Fellow Somalis, if our history of celebrations is an indication, we are in for a sharp letdown.  In October of 1969, we celebrated the end of a Democracy.  In January of 1991, we celebrated the destruction of the Somali State. And now we celebrate Ethiopia’s occupation of our country.  Let’s see what comes next.  Do not fool yourselves; there is no way to make this what it is not.  You cannot sugarcoat it; you cannot put a positive spin on it; you cannot sweet talk your way out of it. It is occupation, and an Ethiopian one at that.  Put it in your pipe and smoke it.

 

A few years after our independence, Emperor Heile Selase of Ethiopia visited the Ogaden and claimed that Somalia could not survive without Ethiopia.
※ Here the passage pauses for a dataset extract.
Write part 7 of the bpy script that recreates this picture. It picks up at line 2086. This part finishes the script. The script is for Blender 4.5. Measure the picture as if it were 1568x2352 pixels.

At the time, Somalis scoffed at the tyrant as they should have.  We scoffed at him because we had a strong national will and a just cause. Can anyone now imagine that in 1964 our very small army stood up to the bully that Heile Selase was and fought valiantly to defend our infant nation?  And now, more than four decades later, we fall without even a whimper!  We Somalis are a strange lot: We have a way of making prophets out of our tormentors, the way we are turning our conqueror Meles into a Savior. 

 

I am not a fan of the UIC. I think, as many of you do, they provided Meles with a pretext to invade Somalia (not a legitimate pretext, but a pretext nevertheless). I also acknowledge our utter failure to take matters into our own hands and put our house in order.  After all, we had sixteen years to do it.  This realization, however, falls far short of soothing my pain. Today, I hurt deeply for the lives of so many of our young who came from all corners and all clans of Somalia, and I feel humiliated, subjugated, violated.  I suffer a nagging sense of dread that I cannot shake off, and I see the beginnings of a long and dark night.